For much of its history Co Monaghan has been a borderland. The Black Pig’s Dyke, earthworks around 2,400 years old, have been found in the county and are thought to mark the ancient border into Ulster.

It was also where the Pale met the rest of Ireland and since 1922 the Border between the Republic of Ireland and Northern Ireland.

The Monaghan County Museum in Monaghan town opened in September 1974 just three months after the town’s darkest day when seven people were killed during the Dublin-Monaghan bombings.

Barry McGuigan and Ardal O’Hanlon are among the prominent Monaghan people featured in the new museum

On Saturday it marks its 50th birthday along with the opening of the relocated museum, which is now part of the €22 million Peace Campus in the town.

The museum has 50,000 artefacts, but one of its most startling images is that of Culloville Bridge on the river Fane which marks the boundary between the Republic and Northern Ireland. The different road markings can clearly be seen from the aerial photograph.

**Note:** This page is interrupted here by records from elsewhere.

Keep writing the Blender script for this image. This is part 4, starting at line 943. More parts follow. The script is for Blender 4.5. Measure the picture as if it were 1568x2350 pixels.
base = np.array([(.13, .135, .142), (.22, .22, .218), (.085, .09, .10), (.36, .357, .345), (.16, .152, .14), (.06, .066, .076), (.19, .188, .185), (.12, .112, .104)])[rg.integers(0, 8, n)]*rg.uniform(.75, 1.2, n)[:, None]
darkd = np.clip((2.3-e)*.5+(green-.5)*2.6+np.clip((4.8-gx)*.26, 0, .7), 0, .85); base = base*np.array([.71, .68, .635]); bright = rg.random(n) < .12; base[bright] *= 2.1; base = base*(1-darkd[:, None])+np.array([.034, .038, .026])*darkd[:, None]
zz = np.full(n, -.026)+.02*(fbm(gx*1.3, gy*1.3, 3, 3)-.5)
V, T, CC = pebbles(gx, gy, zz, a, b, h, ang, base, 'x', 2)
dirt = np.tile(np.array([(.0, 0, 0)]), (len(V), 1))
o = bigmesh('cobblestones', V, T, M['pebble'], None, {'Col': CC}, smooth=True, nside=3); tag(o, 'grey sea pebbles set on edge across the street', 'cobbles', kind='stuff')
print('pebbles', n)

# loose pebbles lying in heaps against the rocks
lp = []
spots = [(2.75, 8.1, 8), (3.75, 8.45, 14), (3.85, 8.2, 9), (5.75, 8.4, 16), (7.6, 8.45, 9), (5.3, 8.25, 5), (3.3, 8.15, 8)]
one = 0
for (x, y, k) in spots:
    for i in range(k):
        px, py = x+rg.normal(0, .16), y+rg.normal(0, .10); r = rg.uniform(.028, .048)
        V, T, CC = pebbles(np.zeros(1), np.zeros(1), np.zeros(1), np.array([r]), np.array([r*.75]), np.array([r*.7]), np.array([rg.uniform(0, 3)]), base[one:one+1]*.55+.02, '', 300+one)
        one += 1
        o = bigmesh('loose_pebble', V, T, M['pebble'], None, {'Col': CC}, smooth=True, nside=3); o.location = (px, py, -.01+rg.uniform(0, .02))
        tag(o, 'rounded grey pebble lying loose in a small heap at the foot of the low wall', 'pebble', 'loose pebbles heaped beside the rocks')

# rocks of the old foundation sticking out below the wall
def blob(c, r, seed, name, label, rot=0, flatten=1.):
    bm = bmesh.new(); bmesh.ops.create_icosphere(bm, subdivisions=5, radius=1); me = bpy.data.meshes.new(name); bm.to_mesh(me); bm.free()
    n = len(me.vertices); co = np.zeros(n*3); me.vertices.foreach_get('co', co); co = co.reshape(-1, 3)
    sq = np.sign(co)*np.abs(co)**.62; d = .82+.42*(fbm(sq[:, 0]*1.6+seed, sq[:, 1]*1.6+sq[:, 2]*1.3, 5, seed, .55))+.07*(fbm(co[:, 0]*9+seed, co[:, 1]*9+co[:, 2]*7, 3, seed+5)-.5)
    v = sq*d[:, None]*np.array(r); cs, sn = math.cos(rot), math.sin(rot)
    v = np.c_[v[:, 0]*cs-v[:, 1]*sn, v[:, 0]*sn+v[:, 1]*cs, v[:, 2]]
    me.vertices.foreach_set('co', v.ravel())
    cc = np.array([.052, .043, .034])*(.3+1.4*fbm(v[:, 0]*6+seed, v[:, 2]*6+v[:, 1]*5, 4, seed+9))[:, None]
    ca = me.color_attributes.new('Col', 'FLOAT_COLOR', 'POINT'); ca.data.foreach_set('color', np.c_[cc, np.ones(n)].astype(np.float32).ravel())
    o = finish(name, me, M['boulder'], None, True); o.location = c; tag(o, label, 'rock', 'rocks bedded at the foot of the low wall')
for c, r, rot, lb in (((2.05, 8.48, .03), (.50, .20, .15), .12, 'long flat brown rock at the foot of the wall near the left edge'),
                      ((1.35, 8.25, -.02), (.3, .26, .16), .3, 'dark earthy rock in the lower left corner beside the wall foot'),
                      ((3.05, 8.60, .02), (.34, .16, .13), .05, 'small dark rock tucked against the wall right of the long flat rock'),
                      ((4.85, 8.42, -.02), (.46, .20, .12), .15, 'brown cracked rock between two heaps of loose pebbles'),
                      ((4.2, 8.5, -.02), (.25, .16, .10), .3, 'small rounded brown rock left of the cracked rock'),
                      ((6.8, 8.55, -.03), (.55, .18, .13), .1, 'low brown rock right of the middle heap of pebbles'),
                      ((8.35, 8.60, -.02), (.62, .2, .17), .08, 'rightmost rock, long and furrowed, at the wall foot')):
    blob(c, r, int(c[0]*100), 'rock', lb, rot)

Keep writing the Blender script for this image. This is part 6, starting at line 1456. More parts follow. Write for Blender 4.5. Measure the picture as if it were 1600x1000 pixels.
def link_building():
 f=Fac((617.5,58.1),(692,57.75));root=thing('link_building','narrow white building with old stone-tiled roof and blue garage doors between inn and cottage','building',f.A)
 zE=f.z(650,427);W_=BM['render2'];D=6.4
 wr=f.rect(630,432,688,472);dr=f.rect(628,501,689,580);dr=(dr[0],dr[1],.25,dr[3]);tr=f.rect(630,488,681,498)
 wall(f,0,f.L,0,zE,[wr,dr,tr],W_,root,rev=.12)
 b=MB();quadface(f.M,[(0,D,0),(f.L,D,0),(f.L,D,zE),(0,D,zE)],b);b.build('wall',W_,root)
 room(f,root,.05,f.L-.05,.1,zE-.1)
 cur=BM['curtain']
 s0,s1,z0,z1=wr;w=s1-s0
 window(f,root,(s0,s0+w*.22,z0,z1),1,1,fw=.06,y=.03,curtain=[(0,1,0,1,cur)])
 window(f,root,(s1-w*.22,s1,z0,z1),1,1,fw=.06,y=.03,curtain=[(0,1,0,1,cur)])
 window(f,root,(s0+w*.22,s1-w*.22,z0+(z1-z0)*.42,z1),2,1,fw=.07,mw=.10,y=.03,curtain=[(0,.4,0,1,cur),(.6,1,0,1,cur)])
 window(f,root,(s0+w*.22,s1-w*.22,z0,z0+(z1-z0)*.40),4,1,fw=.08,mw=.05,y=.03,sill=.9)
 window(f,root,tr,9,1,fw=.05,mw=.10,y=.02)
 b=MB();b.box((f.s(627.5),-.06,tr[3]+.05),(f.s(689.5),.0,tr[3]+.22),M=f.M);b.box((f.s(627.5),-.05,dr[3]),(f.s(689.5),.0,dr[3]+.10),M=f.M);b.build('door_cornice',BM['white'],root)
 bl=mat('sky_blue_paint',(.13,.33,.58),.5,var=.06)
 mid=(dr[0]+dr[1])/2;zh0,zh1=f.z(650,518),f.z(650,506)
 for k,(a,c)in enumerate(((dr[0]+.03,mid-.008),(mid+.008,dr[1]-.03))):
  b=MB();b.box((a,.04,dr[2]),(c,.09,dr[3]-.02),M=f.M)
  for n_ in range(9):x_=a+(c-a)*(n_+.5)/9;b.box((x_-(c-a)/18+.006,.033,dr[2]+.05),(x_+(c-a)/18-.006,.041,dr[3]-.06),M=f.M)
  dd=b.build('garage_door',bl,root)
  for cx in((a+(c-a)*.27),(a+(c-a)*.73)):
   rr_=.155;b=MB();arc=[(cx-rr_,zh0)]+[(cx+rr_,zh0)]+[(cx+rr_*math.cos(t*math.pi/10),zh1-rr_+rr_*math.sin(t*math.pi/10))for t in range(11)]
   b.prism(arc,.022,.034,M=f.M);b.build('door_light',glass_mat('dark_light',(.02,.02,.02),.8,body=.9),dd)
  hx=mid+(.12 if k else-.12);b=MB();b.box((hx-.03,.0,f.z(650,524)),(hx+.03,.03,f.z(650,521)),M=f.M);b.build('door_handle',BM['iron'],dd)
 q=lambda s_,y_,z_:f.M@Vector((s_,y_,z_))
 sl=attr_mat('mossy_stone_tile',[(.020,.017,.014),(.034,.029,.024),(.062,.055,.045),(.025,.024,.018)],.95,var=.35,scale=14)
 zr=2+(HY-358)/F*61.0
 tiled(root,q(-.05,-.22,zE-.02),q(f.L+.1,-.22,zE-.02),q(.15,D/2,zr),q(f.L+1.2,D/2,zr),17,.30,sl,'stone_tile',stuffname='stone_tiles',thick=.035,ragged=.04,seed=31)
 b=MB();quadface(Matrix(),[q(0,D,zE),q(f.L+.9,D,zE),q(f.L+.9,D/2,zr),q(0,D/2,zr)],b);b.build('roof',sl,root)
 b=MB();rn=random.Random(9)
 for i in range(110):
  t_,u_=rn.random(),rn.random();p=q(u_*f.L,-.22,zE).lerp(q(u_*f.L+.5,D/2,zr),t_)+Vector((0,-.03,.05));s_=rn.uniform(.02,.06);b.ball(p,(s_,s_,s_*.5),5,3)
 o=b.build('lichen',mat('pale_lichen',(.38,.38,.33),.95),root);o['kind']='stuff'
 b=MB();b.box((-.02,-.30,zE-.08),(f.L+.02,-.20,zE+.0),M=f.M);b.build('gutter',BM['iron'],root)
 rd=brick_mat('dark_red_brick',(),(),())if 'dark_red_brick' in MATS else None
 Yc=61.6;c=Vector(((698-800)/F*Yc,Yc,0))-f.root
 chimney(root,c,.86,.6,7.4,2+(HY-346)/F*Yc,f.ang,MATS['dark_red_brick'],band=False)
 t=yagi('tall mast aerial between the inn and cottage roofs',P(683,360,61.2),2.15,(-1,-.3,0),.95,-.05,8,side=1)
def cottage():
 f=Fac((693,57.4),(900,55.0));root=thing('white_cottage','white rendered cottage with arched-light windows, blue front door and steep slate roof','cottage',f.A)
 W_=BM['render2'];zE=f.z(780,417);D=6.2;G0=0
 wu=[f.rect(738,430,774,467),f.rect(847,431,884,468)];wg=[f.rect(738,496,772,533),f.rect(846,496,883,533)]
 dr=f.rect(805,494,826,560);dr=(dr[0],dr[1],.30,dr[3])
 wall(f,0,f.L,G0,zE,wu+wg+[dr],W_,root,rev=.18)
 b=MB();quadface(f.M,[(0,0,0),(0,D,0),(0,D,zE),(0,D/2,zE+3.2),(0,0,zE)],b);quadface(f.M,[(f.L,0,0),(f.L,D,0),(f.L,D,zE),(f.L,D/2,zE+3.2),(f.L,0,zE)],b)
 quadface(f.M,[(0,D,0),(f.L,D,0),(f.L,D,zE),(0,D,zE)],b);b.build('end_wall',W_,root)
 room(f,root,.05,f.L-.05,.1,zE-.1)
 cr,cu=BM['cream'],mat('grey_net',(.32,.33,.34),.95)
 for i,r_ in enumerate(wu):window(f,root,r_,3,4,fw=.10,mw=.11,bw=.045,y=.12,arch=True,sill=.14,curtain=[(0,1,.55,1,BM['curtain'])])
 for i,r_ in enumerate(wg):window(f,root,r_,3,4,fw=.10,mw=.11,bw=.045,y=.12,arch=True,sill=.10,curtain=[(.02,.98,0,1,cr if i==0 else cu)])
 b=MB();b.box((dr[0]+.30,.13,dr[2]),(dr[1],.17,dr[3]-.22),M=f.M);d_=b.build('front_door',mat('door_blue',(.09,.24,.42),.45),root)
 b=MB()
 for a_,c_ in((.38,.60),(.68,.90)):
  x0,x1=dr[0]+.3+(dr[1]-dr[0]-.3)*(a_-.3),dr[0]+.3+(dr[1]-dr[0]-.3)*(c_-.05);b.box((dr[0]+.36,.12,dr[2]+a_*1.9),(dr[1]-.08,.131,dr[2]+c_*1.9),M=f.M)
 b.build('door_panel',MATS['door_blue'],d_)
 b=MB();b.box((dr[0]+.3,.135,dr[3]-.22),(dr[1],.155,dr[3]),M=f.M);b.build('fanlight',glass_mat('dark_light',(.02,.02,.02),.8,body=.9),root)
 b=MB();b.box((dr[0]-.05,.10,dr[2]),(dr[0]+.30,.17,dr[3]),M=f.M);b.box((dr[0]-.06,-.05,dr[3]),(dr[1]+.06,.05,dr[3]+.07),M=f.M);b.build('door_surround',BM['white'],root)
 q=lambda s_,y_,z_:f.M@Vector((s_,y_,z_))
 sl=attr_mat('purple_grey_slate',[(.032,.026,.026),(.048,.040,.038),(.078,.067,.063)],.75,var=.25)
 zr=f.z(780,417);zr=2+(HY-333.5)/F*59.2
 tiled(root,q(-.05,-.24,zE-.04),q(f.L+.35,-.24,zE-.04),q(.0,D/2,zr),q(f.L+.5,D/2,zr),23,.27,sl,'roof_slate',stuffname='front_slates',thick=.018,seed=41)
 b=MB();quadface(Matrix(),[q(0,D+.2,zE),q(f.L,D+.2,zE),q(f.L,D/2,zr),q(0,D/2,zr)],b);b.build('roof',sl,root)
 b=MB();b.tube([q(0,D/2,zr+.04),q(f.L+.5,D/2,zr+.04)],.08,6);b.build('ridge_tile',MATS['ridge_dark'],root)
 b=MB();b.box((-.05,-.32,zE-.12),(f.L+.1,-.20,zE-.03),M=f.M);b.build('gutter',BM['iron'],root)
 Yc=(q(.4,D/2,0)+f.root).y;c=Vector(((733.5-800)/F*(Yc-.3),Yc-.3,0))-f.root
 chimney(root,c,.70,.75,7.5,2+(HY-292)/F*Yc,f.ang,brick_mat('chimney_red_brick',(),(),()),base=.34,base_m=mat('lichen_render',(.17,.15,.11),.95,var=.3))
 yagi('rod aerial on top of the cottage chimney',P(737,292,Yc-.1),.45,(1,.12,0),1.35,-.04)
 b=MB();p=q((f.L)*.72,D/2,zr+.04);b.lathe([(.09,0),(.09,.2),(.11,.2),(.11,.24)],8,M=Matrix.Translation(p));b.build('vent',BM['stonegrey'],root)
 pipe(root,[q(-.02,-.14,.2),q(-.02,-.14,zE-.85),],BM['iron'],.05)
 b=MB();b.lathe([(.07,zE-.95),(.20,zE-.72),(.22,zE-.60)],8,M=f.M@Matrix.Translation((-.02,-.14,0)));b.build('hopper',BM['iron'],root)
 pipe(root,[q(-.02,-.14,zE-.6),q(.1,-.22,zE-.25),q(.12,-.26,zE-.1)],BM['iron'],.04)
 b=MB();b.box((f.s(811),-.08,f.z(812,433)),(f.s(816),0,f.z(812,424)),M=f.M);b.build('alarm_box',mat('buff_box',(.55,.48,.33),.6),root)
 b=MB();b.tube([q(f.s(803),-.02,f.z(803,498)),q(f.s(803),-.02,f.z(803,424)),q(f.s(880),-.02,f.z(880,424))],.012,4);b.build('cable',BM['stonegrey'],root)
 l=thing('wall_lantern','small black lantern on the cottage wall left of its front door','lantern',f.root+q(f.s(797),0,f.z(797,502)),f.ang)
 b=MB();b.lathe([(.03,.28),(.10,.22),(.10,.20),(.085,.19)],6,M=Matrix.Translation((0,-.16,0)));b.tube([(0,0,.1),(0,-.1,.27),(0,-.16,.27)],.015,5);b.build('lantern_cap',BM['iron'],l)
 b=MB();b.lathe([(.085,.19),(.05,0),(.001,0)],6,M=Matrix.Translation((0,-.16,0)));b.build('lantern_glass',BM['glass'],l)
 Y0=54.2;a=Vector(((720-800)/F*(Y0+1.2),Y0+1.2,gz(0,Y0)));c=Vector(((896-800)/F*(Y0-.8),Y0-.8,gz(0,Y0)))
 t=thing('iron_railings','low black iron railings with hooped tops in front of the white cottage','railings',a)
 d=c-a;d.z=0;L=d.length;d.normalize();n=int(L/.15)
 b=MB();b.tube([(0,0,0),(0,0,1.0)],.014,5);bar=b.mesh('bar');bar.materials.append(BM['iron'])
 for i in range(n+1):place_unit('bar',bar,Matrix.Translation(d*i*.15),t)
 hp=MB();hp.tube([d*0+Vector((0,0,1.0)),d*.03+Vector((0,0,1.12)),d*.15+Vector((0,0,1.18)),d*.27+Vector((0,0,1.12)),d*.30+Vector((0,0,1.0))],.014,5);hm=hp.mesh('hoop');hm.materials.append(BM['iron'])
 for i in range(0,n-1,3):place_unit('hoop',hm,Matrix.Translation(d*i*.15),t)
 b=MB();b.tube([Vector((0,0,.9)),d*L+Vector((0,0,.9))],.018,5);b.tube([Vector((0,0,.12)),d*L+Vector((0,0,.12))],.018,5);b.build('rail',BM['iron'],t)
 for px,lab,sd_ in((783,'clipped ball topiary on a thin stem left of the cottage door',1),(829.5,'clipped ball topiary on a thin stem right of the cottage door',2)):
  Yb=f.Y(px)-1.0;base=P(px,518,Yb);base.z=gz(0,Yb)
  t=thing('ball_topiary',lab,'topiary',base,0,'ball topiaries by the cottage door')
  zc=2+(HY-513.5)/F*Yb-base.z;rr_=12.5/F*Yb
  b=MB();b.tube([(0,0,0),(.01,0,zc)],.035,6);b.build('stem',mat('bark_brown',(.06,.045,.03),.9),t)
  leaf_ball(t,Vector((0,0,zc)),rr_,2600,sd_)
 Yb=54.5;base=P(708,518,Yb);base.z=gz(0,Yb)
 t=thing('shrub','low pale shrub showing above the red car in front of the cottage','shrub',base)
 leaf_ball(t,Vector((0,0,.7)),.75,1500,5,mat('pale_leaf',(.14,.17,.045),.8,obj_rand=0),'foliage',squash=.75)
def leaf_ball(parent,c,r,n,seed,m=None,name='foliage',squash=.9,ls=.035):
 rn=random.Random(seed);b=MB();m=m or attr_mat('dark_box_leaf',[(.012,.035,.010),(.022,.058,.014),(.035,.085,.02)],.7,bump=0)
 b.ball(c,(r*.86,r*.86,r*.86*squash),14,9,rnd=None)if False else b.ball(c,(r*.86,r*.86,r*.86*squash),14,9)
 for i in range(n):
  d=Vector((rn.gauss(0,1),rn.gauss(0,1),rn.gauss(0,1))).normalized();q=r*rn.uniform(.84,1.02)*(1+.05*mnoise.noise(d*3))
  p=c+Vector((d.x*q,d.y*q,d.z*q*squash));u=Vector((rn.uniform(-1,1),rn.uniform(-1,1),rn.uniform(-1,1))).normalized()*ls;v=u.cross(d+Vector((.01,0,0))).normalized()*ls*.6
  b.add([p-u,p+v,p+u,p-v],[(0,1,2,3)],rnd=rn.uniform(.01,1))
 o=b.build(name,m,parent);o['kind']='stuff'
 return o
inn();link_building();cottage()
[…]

Curator Liam Bradley said Borders is the recurring theme in the museum. Bordering Realities – Monaghan People and Stories tells the story of a county that has existed for the last 100 years as a Border.

Monaghan has also been the county in the Republic with the highest number of Protestants and a separate part of the exhibition is devoted to the Ulster-Scots story as it pertains to the county.

“Monaghan Protestants felt betrayed by the Border. They were cut off essentially and many people from Monaghan moved up North, especially after 1949 with the declaration of the Republic,” said Mr Bradley.

Artefacts associated with the Border and with smuggling are a major feature of the reopened Monaghan County Museum

A more contemporary angle is an exhibition and interviews with four of its most famous citizens – Barry McGuigan, Tommy Bowe, Caitríona Balfe and Ardal O’Hanlon, all of whom have donated items to the collection.

There is also a section devoted to events around the Decade of Centenaries and a prize exhibit is the Victoria Cross won by Monaghan man Private Thomas Hughes during the Battle of the Somme in 1916. It is on loan to the museum for the next year.

Mr Bradley said Monaghan has been a town marked by division, with Catholic and Protestant children going to different schools. The museum is intended to provoke conversations about the nature of Borders, both real and imagined.

“Monaghan itself is a classic diamond Ulster town,” he explained. “There is a unique story here not just about the Border but the borders all around us. I spent a long time thinking about the concept of that.”